Wednesday, May 6, 2015

The Wishing Garden

The Wishing Garden

The basic premise of this book combined a few things I’d had swimming around in the back of my head for a long time. One of them was the idea of a reformed gang member and ex-convict to fully embrace the gospel and start his life over. I’ve certainly heard of it happening, but unfortunately it comes with a lot of judgment from some people, and it’s a difficult path. It would certainly take a great deal of faith and humility. Whit is a hero with much of both.

In my historical novels I have often addressed the challenges of crossing social barriers—titles, wealth, education, etc. Social barriers might have been different historically, but they are certainly far from extinct.
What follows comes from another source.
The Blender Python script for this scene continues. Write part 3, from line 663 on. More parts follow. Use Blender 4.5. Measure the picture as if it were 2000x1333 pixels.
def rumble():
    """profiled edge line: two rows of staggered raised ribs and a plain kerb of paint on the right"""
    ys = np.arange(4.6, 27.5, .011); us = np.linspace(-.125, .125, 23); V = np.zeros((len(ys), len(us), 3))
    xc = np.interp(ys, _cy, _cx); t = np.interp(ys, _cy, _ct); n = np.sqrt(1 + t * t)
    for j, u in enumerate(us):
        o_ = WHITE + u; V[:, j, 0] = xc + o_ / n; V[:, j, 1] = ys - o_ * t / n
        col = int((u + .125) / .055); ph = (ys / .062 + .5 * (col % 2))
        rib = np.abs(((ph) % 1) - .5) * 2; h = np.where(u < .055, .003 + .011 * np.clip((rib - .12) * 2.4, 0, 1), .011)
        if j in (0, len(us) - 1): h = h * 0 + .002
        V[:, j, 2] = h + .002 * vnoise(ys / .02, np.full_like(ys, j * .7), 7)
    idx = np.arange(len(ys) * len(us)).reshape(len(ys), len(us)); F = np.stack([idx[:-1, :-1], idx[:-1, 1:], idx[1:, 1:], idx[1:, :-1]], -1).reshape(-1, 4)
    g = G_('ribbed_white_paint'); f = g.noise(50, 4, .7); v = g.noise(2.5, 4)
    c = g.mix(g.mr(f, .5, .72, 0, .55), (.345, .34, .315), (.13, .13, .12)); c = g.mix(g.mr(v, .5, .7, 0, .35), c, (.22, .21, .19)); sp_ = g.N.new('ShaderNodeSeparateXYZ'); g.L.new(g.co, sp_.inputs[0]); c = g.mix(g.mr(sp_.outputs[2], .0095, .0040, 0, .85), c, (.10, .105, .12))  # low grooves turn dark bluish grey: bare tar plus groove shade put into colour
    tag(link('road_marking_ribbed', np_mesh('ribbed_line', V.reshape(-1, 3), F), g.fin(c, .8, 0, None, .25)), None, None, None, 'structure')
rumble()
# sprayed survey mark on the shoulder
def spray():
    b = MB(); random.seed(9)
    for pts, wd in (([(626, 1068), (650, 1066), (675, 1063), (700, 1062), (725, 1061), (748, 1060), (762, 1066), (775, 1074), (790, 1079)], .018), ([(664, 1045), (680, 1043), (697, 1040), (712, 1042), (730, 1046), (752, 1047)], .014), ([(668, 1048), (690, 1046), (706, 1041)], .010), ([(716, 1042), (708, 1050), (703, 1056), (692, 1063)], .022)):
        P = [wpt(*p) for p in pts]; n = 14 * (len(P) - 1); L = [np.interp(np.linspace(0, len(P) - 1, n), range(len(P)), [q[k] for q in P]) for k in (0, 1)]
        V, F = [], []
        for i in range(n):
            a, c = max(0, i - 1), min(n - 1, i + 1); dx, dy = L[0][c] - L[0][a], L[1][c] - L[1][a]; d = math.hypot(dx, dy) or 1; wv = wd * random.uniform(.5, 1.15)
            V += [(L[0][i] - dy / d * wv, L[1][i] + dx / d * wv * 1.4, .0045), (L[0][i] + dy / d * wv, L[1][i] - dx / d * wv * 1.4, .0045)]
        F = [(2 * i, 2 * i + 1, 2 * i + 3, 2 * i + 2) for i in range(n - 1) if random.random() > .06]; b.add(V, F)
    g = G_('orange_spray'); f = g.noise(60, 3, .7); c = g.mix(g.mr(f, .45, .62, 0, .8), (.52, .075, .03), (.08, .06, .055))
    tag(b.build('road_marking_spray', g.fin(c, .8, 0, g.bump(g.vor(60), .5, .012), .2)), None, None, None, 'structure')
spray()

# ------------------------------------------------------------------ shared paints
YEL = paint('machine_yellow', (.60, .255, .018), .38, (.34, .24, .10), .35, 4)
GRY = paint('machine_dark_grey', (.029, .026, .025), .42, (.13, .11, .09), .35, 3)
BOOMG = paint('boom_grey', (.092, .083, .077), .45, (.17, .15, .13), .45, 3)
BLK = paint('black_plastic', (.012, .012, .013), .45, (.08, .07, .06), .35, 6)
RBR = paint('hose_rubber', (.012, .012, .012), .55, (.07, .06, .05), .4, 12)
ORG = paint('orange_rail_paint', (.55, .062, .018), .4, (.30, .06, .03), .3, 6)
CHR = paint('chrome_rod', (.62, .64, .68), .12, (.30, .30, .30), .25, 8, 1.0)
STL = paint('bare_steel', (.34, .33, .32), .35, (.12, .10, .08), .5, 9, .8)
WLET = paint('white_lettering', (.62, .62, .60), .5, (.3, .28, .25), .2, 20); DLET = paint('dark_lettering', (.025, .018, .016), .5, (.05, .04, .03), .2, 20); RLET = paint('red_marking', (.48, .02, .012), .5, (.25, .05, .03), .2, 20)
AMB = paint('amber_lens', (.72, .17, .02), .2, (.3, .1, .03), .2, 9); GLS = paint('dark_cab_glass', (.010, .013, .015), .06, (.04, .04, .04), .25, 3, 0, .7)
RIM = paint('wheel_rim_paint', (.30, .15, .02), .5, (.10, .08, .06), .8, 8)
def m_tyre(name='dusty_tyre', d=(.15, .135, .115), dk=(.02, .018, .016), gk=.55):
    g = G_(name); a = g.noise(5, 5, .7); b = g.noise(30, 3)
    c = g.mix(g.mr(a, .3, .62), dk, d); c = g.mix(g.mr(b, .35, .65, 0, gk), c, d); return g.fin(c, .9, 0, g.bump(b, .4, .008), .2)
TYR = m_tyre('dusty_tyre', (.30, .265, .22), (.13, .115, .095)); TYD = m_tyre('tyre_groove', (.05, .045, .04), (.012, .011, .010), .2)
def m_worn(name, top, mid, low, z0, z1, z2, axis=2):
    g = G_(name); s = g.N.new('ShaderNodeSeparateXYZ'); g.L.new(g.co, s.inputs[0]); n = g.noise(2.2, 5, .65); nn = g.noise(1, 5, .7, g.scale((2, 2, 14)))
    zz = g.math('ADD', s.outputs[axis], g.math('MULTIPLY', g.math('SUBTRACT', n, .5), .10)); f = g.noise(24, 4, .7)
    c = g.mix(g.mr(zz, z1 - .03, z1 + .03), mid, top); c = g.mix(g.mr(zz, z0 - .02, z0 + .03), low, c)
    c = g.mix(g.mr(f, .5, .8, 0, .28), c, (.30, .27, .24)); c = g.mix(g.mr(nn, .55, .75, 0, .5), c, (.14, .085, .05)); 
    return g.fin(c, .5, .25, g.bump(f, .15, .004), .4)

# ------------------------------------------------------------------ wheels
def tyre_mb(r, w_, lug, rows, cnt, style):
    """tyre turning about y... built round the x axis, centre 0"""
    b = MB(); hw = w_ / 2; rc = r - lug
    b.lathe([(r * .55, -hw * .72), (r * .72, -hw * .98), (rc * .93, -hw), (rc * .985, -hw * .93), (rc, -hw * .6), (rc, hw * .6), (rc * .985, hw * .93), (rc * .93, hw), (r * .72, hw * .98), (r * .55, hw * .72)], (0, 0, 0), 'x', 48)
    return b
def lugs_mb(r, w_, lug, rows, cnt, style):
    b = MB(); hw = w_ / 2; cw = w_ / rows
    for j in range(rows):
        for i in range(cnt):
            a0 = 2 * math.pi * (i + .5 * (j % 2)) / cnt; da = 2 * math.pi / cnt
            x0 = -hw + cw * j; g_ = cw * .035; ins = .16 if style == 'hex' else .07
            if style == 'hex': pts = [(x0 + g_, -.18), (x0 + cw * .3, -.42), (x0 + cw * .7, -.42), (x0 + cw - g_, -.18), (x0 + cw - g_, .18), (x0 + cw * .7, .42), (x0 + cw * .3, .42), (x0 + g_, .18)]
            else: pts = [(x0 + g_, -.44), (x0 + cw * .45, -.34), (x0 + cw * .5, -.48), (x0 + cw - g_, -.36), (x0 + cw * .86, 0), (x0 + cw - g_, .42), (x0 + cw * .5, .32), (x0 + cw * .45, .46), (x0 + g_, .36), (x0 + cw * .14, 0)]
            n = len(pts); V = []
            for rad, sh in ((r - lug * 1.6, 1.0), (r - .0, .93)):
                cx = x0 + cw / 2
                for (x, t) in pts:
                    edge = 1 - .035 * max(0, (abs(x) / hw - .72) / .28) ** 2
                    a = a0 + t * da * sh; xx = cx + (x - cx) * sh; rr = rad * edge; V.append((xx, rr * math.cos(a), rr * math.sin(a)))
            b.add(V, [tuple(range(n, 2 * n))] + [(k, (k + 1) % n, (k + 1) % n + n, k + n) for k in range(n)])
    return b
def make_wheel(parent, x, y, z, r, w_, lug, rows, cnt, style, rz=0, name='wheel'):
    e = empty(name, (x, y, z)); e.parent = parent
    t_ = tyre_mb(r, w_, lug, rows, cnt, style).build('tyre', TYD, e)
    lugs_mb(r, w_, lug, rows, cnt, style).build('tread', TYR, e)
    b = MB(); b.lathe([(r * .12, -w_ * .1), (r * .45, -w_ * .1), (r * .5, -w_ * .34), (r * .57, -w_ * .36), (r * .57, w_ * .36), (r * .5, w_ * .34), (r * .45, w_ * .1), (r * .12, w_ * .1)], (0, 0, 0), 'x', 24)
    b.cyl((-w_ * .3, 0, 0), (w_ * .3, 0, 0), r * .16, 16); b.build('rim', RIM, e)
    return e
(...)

In this book, Whit is Hispanic, and Mary is white. He is poor and she came from a wealthy upbringing. Wanting to delve deeply into the issues of prejudice and judgment, I felt strongly about adding one more that I had wanted to write about for years. Whit is much younger than Mary. Ironically, this was the issue that gave me the most flack as I went through the evaluation process for publication.

I know a couple, active in the Church and happily married for several years, who have a twenty-two year age difference—and she’s the older one. I believe there are certain elements of compatibility that should be carefully considered in marriage. I don’t believe that the color of skin or age should be an issue as long as values and priorities are united enough to make a successful marriage. Originally I had their age difference seventeen years. I had the characters struggle with it and trying to come to terms with it. But I felt very good about how it was written. However, when it was submitted I got hit with a firestorm. I told the powers that be who control my publications that this was not a doctrinal issue, a moral issue, a spiritual issue—it was an issue of bigotry and prejudice which had been validated by the negative response. Ironically, I had written a book previously where the man was more than twenty years older than the woman he married and no one batted an eye.

In the end I had to change the age difference to a little over ten years, and I had to adjust the tone in the book to make certain my readers would know this was not ideal. Seriously? I believe it’s a good story nevertheless, but I still feel a little irked over having to change Mary’s age. Don’t tell anybody.